Using the story to help kids learn the power of online courage—and cruelty
I was visiting a middle school in Michigan where every student had read The Revealers — and where, at first, kids told me, "We don't actually have that much bullying here." But as part of its project with my book, this school had set up an online discussion center where students could post, on their own time and in settings where they felt safe, some of the bullying experiences they had gone through, along with their thoughts about the book.
As I left that school, a teacher handed me a thick printout of the hundreds of postings kids had made. "This might be good airplane reading," she said.
It was that and more. Some of the bullying incidents kids related were horrific! And this was a positive use of the Internet. By setting up the online forum, that school allowed its students to reveal hard, usually hidden truths in ways that everyone in that school could see them and think about them. My guess, from many similar experiences, is that that school was changed by that experience.
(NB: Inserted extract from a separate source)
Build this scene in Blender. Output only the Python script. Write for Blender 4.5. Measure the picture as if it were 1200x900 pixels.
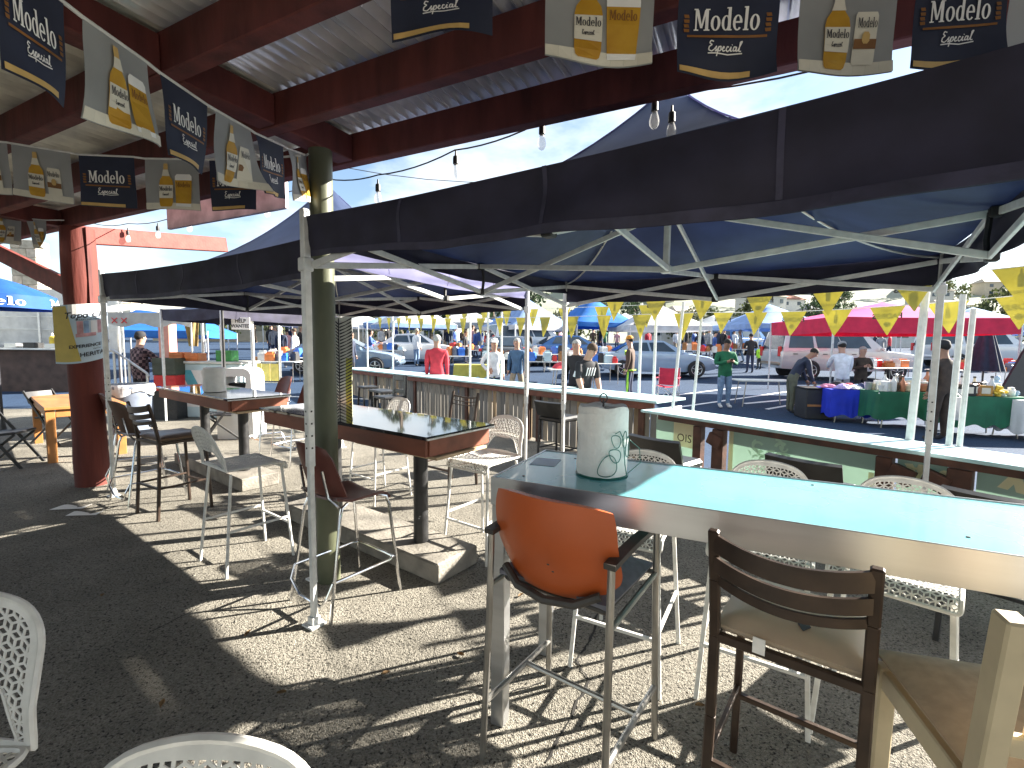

We can lecture young people about the dangers of using the Internet to bully - to spread rumors, share embarrassing photos and videos, and create websites that trash other kids - but I think the most powerful thing we can do is help them see the impacts of these actions for themselves. With its story of middle schoolers experimenting with a school mini-Internet, The Revealers does just that. And by using the Internet itself to encourage and share kids' reactions to the novel along with their own experiences, schools have helped kids learn for themselves how the Internet and networked communication amplifies what is put into it - cruelty or courage, truth or lies.
This is learning about cyberbullying by experience. I think it's the most powerful lesson of all.